MTax

Three for reforms

 

Victoria SilmanAssistant News Editor

Featured image courtesy of Fatema Ali


Three York researchers, all members of Closing the Employment Standards Enforcement Gap: Improving Protections for People in Precarious Jobs, have had a hand in the federal government’s recent labour reforms under Bill C-86.

Political science Professor, Leah Vosko, heads Closing the Gap, which is a Social Sciences and Humanities Research Council funded Partnership Grant. Professor Eric Tucker, of Osgoode Hall Law School, and sociology Professor Mark Thomas also work within the partnership grant, which focuses on “informing effective employment standards enforcement throughout Ontario.”

Also involved in the reforms are researchers from 16 other universities and cross-sectoral partnership organizations.

According to the website, employment standards “set the minimum terms and conditions in areas such as wages, working time, vacations and leaves, and termination and severance of employment.”

Over six million employees not part of unions rely on employment standards enforcement to ensure workplace protections.

The changes to the code, influenced by Vosko, Tucker, and Thomas, include: equal pay for employees, both full and part-time, who perform the same work; ensuring five days of personal emergency leave, three of which are paid, as well as five days paid for victims of domestic violence; stipulating that schedules must be given to workers at least 96 hours in advance, and allowing workers to refuse shifts after this time-frame; and strengthening the federal Wage Earner Protection Program, among other things.

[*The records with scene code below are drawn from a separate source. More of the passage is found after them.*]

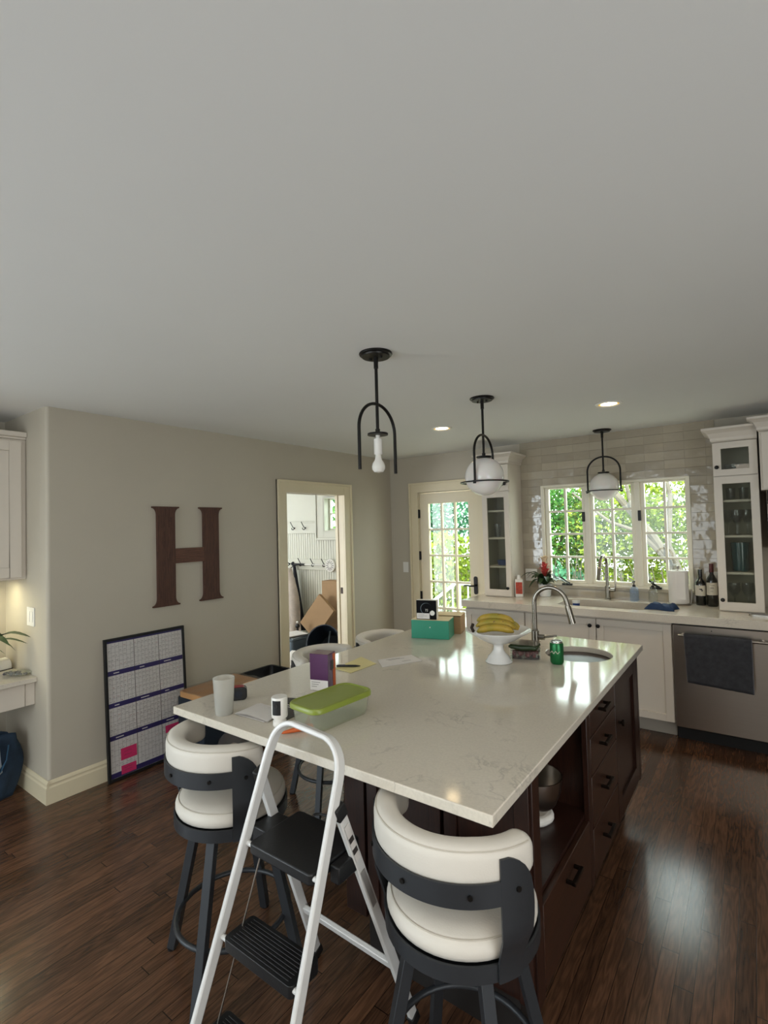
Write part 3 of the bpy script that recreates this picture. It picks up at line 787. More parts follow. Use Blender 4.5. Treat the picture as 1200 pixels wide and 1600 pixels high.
text('72', 'number', M['white'], tb, (.066, -.0018, .056), .019, (R(90), 0, 0))

cs = thing('cake_stand', 'white ceramic pedestal bowl holding bananas on the island', 'pedestal bowl', (-1.064, 2.385, .9145))
MB().lathe([(.001, 0), (.064, 0), (.067, .004), (.060, .012), (.052, .03), (.036, .045), (.026, .06), (.0235, .08), (.028, .09), (.05, .097), (.09, .117), (.13, .142), (.160, .160), (.163, .1635), (.160, .1655), (.128, .148), (.088, .124), (.05, .105), (.001, .102)], 56).build('pedestal', M['ceramic'], cs, angle=60)
ba = thing('banana_bunch', 'bunch of ripe bananas lying in the white pedestal bowl', 'bananas', (-1.070, 2.372, 1.052), R(22))
def banana(yoff, zoff, rx, ln=.2, tw=0, xo=0):
    pts = []; rr = []
    n = 14
    for i in range(n+1):
        q = i/n; a = R(-48+96*q)
        x = .125*math.sin(a)*ln/.2; z = .075*math.cos(a)-.052
        pts.append((x, 0, z)); e = min(q, 1-q)*2
        rr.append(.0185*min(1, .25+1.6*e**.75) if i not in (0, n) else .0045)
    M_ = Matrix.Translation((xo, yoff, zoff)) @ Matrix.Rotation(rx, 4, 'X') @ Matrix.Rotation(tw, 4, 'Z')
    return MB().tube([tuple(M_ @ Vector(p)) for p in pts], rr, 10, upv=(0, 1, 0)).build('banana', M['banana'], ba, angle=70)
banana(-.052, .026, R(18), .19, R(2)); banana(-.026, .045, R(8), .205, R(-3)); banana(.004, .066, R(2), .20, R(-6)); banana(.04, .03, R(-25), .185, R(-12), .032); banana(.02, .028, R(-8), .17, R(-16), .036)
MB().tube([(-.108, -.03, .02), (-.118, -.015, .035), (-.112, 0, .05)], .008, 8).build('stem', M['soil'], ba)

def clampack(name, label, loc, rz, fill, n, cat):
    p = thing(name, label, cat, loc, rz)
    MB().plate(rrect(-.07, .07, -.05, .05, .02), [], XY, 0, .002).prism(rrect(-.07, .07, -.05, .05, .02), XY, .0021, .003).build('tray', M['clear'], p)
    m = MB(); m.plate(rrect(-.075, .075, -.055, .055, .02), [rrect(-.072, .072, -.052, .052, .018)], XY, .001, .04); m.prism(rrect(-.075, .075, -.055, .055, .02), XY, .0405, .0425)
    m.build('clear_lid', M['clear'], p)
    return p
pk = clampack('berry_pack', 'clear pack of red berries under the cucumber pack beside the pedestal bowl', (-.985, 2.54, .9145), R(18), 'berry', 0, 'berries')
m = MB(); rd = random.Random(3)
for i in range(34): m.sphere((rd.uniform(-.058, .058), rd.uniform(-.038, .038), rd.uniform(.014, .028)), .0115, 8, n=6)
tag(m.build('berries', M['berry'], pk), kind='stuff')
pk = thing('cucumber_pack', 'shrink-wrapped dark green cucumbers lying on the berry pack', 'cucumbers', (-.988, 2.54, .9582), R(10))
for j in range(4):
    y = -.045+.03*j
    pts = [(-.072+.144*i/10, y, .0155+.002*math.sin(i+j)) for i in range(11)]
    MB().tube(pts, [.006]+[.0135]*2+[.015]*5+[.0135]*2+[.006], 12, upv=(0, 0, 1)).build('cucumber', M['cucumber'], pk, angle=70)
MB().prism(rrect(-.076, .076, -.062, .062, .02), XY, .0318, .0328).build('wrapper', M['bagplastic'], pk)

cn = thing('soda_can', 'green soda can in front of the round sink', 'can', (-.81, 2.503, .9145))
MB().lathe([(.001, .004), (.024, .003), (.026, 0), (.030, .006), (.0325, .012), (.0325, .096), (.030, .103)], 36).build('can_body', M['greencan'], cn)
MB().lathe([(.030, .103), (.027, .109), (.0275, .112), (.025, .112), (.023, .108), (.001, .108)], 36).build('can_top', M['alu'], cn)
m = MB()
pts = [(.0332*math.sin(a), -.0332*math.cos(a), .06+.006*math.sin(a*11)*(1-.5*(a/.9)**2)) for a in [R(-45+2.5*i) for i in range(36)]]
m.tube(pts, .0013, 6); m.build('script_mark', M['label'], cn)

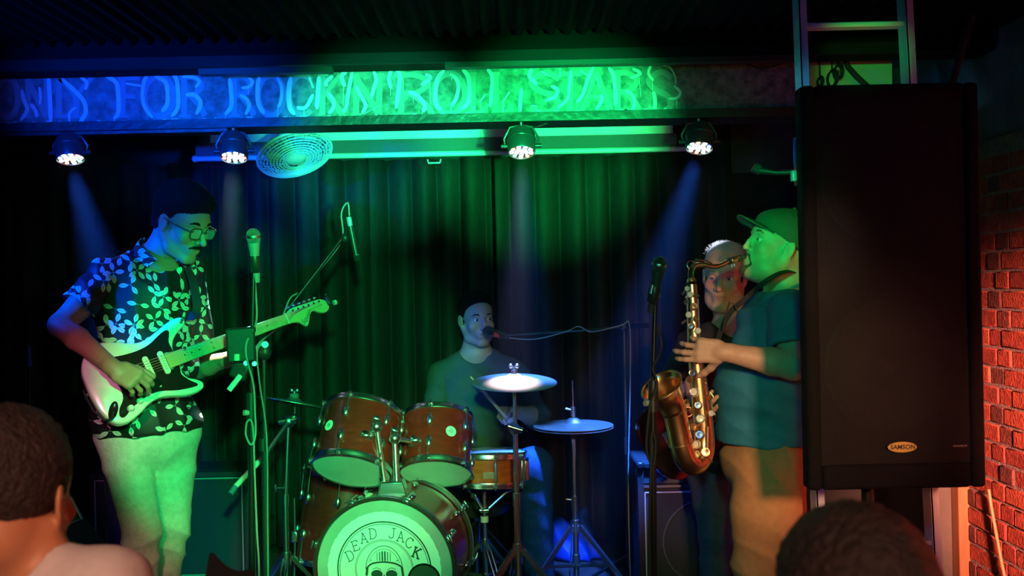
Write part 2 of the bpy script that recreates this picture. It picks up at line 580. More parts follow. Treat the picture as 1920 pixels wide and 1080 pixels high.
def L_(ch, x0, x1, t, b_):
    w_ = x1 - x0
    X = lambda u: x0 + w_ * u
    Y = lambda v: b_ + (t - b_) * v
    k = 11
    if ch == 'O':
        return [(ell((x0 + x1) / 2, (t + b_) / 2, w_ / 2, (b_ - t) / 2, 0, 360, 20), k)]
    if ch == 'N':
        return [([(X(0.1), Y(0)), (X(0.12), Y(1))], k), ([(X(0.05), Y(1)), (X(0.9), Y(0))], k), ([(X(0.9), Y(0)), (X(0.92), Y(1))], k), ([(X(-0.05), Y(0)), (X(0.3), Y(0))], 5), ([(X(0.75), Y(1)), (X(1.08), Y(1))], 5)]
    if ch == 'L':
        return [([(X(0.2), Y(1)), (X(0.2), Y(0))], k), ([(X(0.0), Y(1)), (X(0.42), Y(1))], 5), ([(X(0.0), Y(0.03)), (X(0.7), Y(0.03)), (X(1), Y(0.25))], 8)]
    if ch == 'Y':
        return [([(X(0), Y(1)), (X(0.5), Y(0.5)), (X(0.5), Y(0))], k), ([(X(1), Y(1)), (X(0.5), Y(0.5))], 8), ([(X(0.25), Y(0)), (X(0.75), Y(0))], 5)]
    if ch == 'F':
        return [([(X(0.2), Y(1)), (X(0.2), Y(0))], k), ([(X(0), Y(0.97)), (X(1), Y(0.97))], 9), ([(X(0.2), Y(0.5)), (X(0.8), Y(0.5))], 8), ([(X(0), Y(0)), (X(0.5), Y(0))], 5)]
    if ch == 'R':
        return [([(X(0.2), Y(1)), (X(0.2), Y(0))], k), ([(X(0), Y(0.97)), (X(0.6), Y(0.97)), (X(0.92), Y(0.77)), (X(0.6), Y(0.53)), (X(0.2), Y(0.53))], 10), ([(X(0.45), Y(0.53)), (X(0.85), Y(0.25)), (X(1.05), Y(0))], k), ([(X(0), Y(0)), (X(0.45), Y(0))], 5)]
    if ch == 'C':
        return [(ell((x0 + x1) / 2 + 2, (t + b_) / 2, w_ / 2, (b_ - t) / 2, 50, 310, 16), k)]
    if ch == 'K':
        return [([(X(0.2), Y(1)), (X(0.2), Y(0))], k), ([(X(0.95), Y(1)), (X(0.25), Y(0.48))], 8), ([(X(0.4), Y(0.55)), (X(1.05), Y(0))], k), ([(X(0), Y(1)), (X(0.45), Y(1))], 5)]
    if ch == "'":
        return [([(X(0.7), Y(1)), (X(0.2), Y(0.55))], 8)]
    if ch == 'S':
        return [([(X(0.95), Y(0.85)), (X(0.55), Y(1)), (X(0.1), Y(0.8)), (X(0.3), Y(0.58)), (X(0.8), Y(0.4)), (X(0.9), Y(0.15)), (X(0.5), Y(0)), (X(0.05), Y(0.12))], k)]
    if ch == 'T':
        return [([(X(0), Y(0.97)), (X(1), Y(0.97))], 9), ([(X(0.5), Y(1)), (X(0.45), Y(0))], k), ([(X(0.25), Y(0)), (X(0.7), Y(0))], 5)]
    if ch == 'A':
        return [([(X(0), Y(0)), (X(0.5), Y(1))], 8), ([(X(0.5), Y(1)), (X(1), Y(0))], k), ([(X(0.25), Y(0.4)), (X(0.75), Y(0.4))], 7)]
    return []


LET = [('O', -6, 34), ('N', 48, 92), ('L', 104, 138), ('Y', 112, 172), ('F', 222, 262), ('O', 270, 326), ('R', 336, 382), ('R', 430, 474), ('O', 484, 532), ('C', 540, 590), ('K', 596, 640), ('N', 662, 716), ('R', 738, 808), ('O', 814, 872), ('L', 880, 914), ('L', 922, 960), ('S', 990, 1052), ('T', 1050, 1090), ('A', 1090, 1146), ('R', 1148, 1198), ('S', 1212, 1262)]
for ch, x0, x1 in LET:
    bb = B()
    t = 146 - (x0 / 1300) * 12
    b_ = 220 - (x0 / 1300) * 10
    for q_, (pts, wd) in enumerate(L_(ch, x0, x1, t, b_)):
        stroke(bb, pts, wd, 0.0004 + 0.0003 * q_, False)
    bb.build('painted_letter', M_letter, beam)
HI = []
def Z(ox, oy, sc, pts):
    return [(ox + p[0] / sc, oy + p[1] / sc) for p in pts]
z1 = lambda *p: Z(0, 120, 6, p)
z2 = lambda *p: Z(300, 120, 6, p)
z3 = lambda *p: Z(600, 110, 7.385, p)
z4 = lambda *p: Z(840, 110, 7.385, p)
z5 = lambda *p: Z(1060, 100, 7.385, p)
HI += [(z1((250, 290), (270, 400), (310, 520), (230, 640)), 7), (z1((445, 260), (460, 370), (450, 460)), 5), (z1((350, 450), (400, 520), (420, 600)), 7), (z1((550, 150), (565, 400), (575, 650)), 8),
       (z1((700, 170), (850, 310), (950, 430), (965, 560), (900, 650)), 8), (z1((900, 140), (980, 210), (960, 290)), 6), (z1((860, 490), (785, 550), (785, 650)), 4),
       (z1((1180, 130), (1300, 200), (1330, 300), (1335, 540), (1280, 620)), 8), (z1((1420, 220), (1600, 250)), 9), (z1((1670, 100), (1610, 250), (1620, 460), (1720, 610)), 7), (z1((1740, 140), (1860, 200), (1890, 340), (1880, 460), (1820, 540)), 8),
       (z2((140, 100), (195, 200), (205, 480), (130, 590)), 8), (z2((250, 145), (380, 150), (445, 200), (400, 265)), 6), (z2((290, 350), (390, 350), (460, 440), (410, 570)), 8), (z2((405, 265), (408, 350)), 1.6),
       (z2((785, 160), (800, 300), (805, 470), (735, 570)), 8), (z2((738, 570), (740, 630)), 2), (z2((920, 270), (1000, 260), (1045, 200), (1000, 160)), 6), (z2((995, 270), (998, 350)), 1.6), (z2((900, 350), (980, 400), (1005, 480), (965, 570)), 7),
       (z2((1120, 145), (1100, 260), (1110, 450), (1175, 560)), 8), (z2((1320, 150), (1370, 260), (1360, 420), (1325, 490)), 6), (z2((1328, 480), (1325, 610)), 2.4),
       (z2((1475, 145), (1450, 300), (1460, 480), (1515, 570)), 9), (z2((1680, 150), (1725, 270)), 8), (z2((1540, 490), (1640, 490), (1725, 340)), 7), (z2((1622, 500), (1624, 610)), 2.4), (z2((1790, 140), (1780, 320), (1765, 510)), 8),
       (z3((180, 240), (90, 320), (92, 385)), 7), (z3((110, 470), (190, 580), (180, 690), (120, 760)), 7),
       (z3((370, 180), (300, 250), (345, 390)), 8), (z3((325, 390), (325, 660)), 2.6), (z3((450, 180), (400, 430), (360, 680), (310, 740)), 7), (z3((332, 740), (332, 820)), 2.4), (z3((500, 380), (560, 500), (635, 650), (580, 760)), 7), (z3((600, 770), (820, 655)), 2.2),
       (z3((740, 170), (780, 280), (750, 400), (710, 560)), 7), (z3((990, 160), (955, 280), (990, 420)), 7), (z3((978, 420), (975, 510)), 2.4), (z3((1060, 150), (1105, 240), (1085, 480), (1055, 690)), 8),
       (z3((1460, 220), (1530, 270), (1400, 370)), 7), (z3((1430, 370), (1432, 440)), 2.2), (z3((1520, 320), (1530, 620)), 2.6), (z3((1220, 465), (1330, 500), (1450, 640), (1430, 740)), 8), (z3((1292, 510), (1292, 615)), 2.2), (z3((1415, 700), (1418, 800)), 2.6),
       (z3((1720, 160), (1630, 280), (1600, 460), (1610, 620), (1680, 720)), 8),
       (z4((30, 215), (120, 290), (145, 400), (110, 560), (40, 660)), 7), (z4((50, 230), (50, 300)), 2.4), (z4((40, 660), (40, 800)), 2.4), (z4((200, 150), (285, 270), (290, 580), (190, 700)), 8), (z4((545, 150), (610, 250), (600, 500), (582, 670)), 7),
       (z4((520, 490), (435, 610)), 7), (z4((455, 610), (458, 750)), 2.2), (z4((850, 460), (755, 610)), 7), (z4((770, 610), (770, 780), (860, 780)), 3), (z4((1018, 415), (1005, 560), (995, 740)), 7),
       (z4((1165, 140), (1130, 250), (1240, 360)), 8), (z4((1290, 175), (1410, 245)), 6), (z4((1425, 380), (1515, 430), (1480, 530), (1340, 585)), 7), (z4((1160, 650), (1240, 660)), 5), (z4((1222, 650), (1224, 740)), 2.4), (z4((1550, 130), (1550, 250)), 5),
       (z4((1705, 160), (1680, 380), (1650, 560), (1515, 690)), 6),
       (z5((210, 230), (300, 310)), 6), (z5((385, 190), (310, 370), (240, 570), (150, 690)), 7), (z5((160, 700), (155, 800)), 2.6), (z5((430, 330), (475, 480)), 4), (z5((490, 570), (500, 650), (430, 780)), 7),
       (z5((600, 200), (660, 300), (690, 520), (695, 730)), 7), (z5((930, 215), (1040, 280), (900, 345)), 6), (z5((1020, 340), (1045, 600)), 2), (z5((820, 510), (930, 580), (960, 680), (920, 800)), 6), (z5((1180, 180), (1150, 280), (1220, 380)), 5), (z5((1205, 380), (1205, 510)), 2), (z5((1215, 530), (1240, 640), (1235, 800)), 7),
       (z5((1350, 175), (1450, 200), (1520, 330), (1525, 430)), 3), (z5((1500, 450), (1590, 540), (1540, 620), (1430, 630)), 5), (z5((1542, 640), (1545, 790)), 2)]
for pts, wd in HI:
    bb = B()
    stroke(bb, pts, wd, 0.0022)
    bb.build('brush_highlight', M_letterhi, beam)
# paint crumbs along the bottom edge
random.seed(4)
bb = B()
for i in range(70):
    x = random.uniform(0, 1300)
    q = at(x, 0, YBM)
    wdt = random.uniform(0.004, 0.03)
    bb.box((q.x, YBM - 0.001, zl + random.uniform(0.0, 0.006)), (wdt, 0.003, random.uniform(0.003, 0.007)))
tag(bb.build('paint_crumbs', M_letterhi, beam), kind='stuff')

# ------------------------------------------------------------------ brick side wall (Flemish bond)
YE = 4.42
struct(B().box((XR + 0.077, (YF + YE) / 2, (ZF + 1.95) / 2), (0.16, YE - YF, 1.95 - ZF)), 'wall_right', M_mortar, origin=(XR + 0.1, 2, ZF))
wr = bpy.data.objects['wall_right']
struct(B().box((XR + 0.09, (YF + YB) / 2, 2.35), (0.14, YB - YF, 0.80)), 'wall_right_upper', M_plaster, bevel=0.01)
struct(B().box((XR + 0.30, (YE + YB) / 2, 1.0), (0.1, YB - YE + 0.4, 2.8)), 'wall_right_recess', M_wall)
random.seed(7)
row_h, stl, hdl, j = 0.0745, 0.215, 0.1025, 0.0105
meshes = {}
nrow = int((1.95 - ZF) / row_h)
stuffb = B()
cnt = 0
for r_ in range(nrow):
    z = ZF + r_ * row_h + row_h / 2
    y = YE - 0.004 - (0.0 if r_ % 2 == 0 else 0.165)
    k = 0 if r_ % 2 == 0 else 0
    if r_ % 2 == 1:
        seq = [('h', 0.055)]
        y = YE - 0.004
    first = True
    kk = 0
    while y > 1.2:
        if r_ % 2 == 1 and kk == 0:
            Lb = 0.06
            kind = 3
        else:
            isS = (kk % 2 == (0 if r_ % 2 == 0 else 1))
            isS = (kk + r_) % 2 == 0
            Lb = stl if isS else hdl
            kind = random.choice([0, 0, 1, 2]) if isS else random.choice([3, 3, 4, 2, 0])
        yc = y - Lb / 2
        pr = random.uniform(-0.004, 0.004)
        if yc > 3.25 and z > -0.3 and cnt < 298:
            bb = B()
            bb.box((XR + 0.014 + pr, yc, z), (0.045, Lb, row_h - j), rot=(random.uniform(-0.012, 0.012), 0, random.uniform(-0.012, 0.012)))
            bb.build('brick', M_brick[kind], wr, bevel=0.004, seg=1)
            cnt += 1
        elif yc > 1.2:
            stuffb.box((XR + 0.014 + pr, yc, z), (0.045, Lb, row_h - j))
        y -= Lb + j
        kk += 1
tag(stuffb.build('brickwork_nearer', M_brick[0], wr, bevel=0), kind='stuff')
# door frame posts where the brickwork ends
a = at(1805, 1000, 4.42)
struct(B().box((XR - 0.02, YE + 0.04, 0.9), (0.055, 0.07, 2.5)), 'door_1', M_oak, bevel=0.004)
struct(B().box((XR - 0.075, YE + 0.10, 0.9), (0.06, 0.05, 2.5)), 'trim_5', M_cream, bevel=0.004)
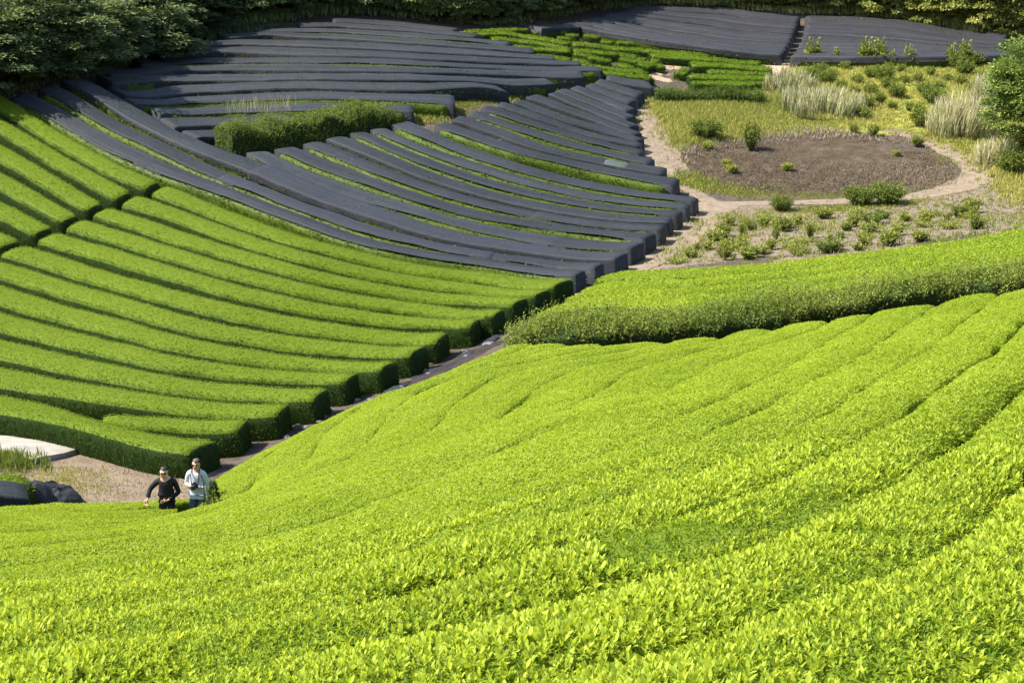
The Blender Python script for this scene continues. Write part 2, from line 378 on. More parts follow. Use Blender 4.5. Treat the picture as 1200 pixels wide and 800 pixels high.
def net_row(name,c,hw,h,seed,mat='net',near=.45,far=.3,rend=.25,amp=.025):
    g=Geo()
    v,f,(m_,n_)=row_grid(c,hw,h,net_profile(near,far),.14,amp,seed,hemwave=.05,endlow=.06,freq=1.7,kw0=.96,rough=.016)
    # pleat shading put into the colour as lighter and darker strips along the row
    rg=np.random.default_rng(seed+77); cols=rg.normal(0,.30,n_-1); rws=np.repeat(.16*sn(np.c_[np.arange(m_-1)*.25,np.zeros(m_-1),np.zeros(m_-1)],1.3,seed+5),1)
    pl=np.clip(.5+cols[None]*(1+.8*sn(np.c_[np.repeat(np.arange(m_-1)*.25,n_-1),np.tile(np.arange(n_-1)*2.0,m_-1),np.zeros((m_-1)*(n_-1))],.9,seed+6).reshape(m_-1,n_-1))+rws[:,None],-.3,1.3).ravel()
    g.add(v,f,0,1,pl,True)
    og=np.array([*c[len(c)//2],0.0]); og[2]=ground(og[0],og[1])
    return link(name,g.mesh(name,og),[M[mat]],None,og)
def widths(curves,ratio,lo,hi,ends=None):
    out=[]
    for i,c in enumerate(curves):
        ds=[]
        for j in (i-1,i+1):
            if 0<=j<len(curves): ds.append(dist_to(resample(curves[j],.2),c))
        d=np.minimum.reduce(ds) if len(ds)>1 else ds[0]
        # where a neighbour has ended the distance grows; clamp
        w=np.clip(d*.5*ratio,lo,hi)
        for _ in range(20): w[1:-1]=.25*w[:-2]+.5*w[1:-1]+.25*w[2:]
        out.append(w)
    return out
ORD=['first','second','third','fourth','fifth','sixth','seventh','eighth','ninth','tenth','eleventh','twelfth','thirteenth','fourteenth','fifteenth','sixteenth','seventeenth','eighteenth','nineteenth','twentieth']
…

According to a statement released by the university, these reforms come after provisions of Ontario’s Fair Workers and Better Jobs Act from 2017, which is “designed to improve conditions of work for workers in precarious jobs.

“The Closing the Gap team also participated actively in the extensive consultations leading to the passage of that Act, and several team members prepared two commissioned reports for the consultations,” the statement continues.

Bill C-86 is an 850-page omnibus budget implementation Bill, which has faced some scrutiny. According to other news sources, the Liberal government vowed to stop using such sizeable bills because they “prevent Parliament from properly reviewing and debating” the recommendations presented.

In the statement released by the university, it is also explained that “the current provincial government has recently tabled legislation, repealing many of the provisions of the 2017 Act, as well as suspending a commitment to hire additional Employment Standards Officers and freezing proactive workplace inspections, both of which are key to enforcing the legislation as demonstrated by research conducted by the Closing the Gap team.”

At the time of publication, members of Closing the Gap could not provide comment.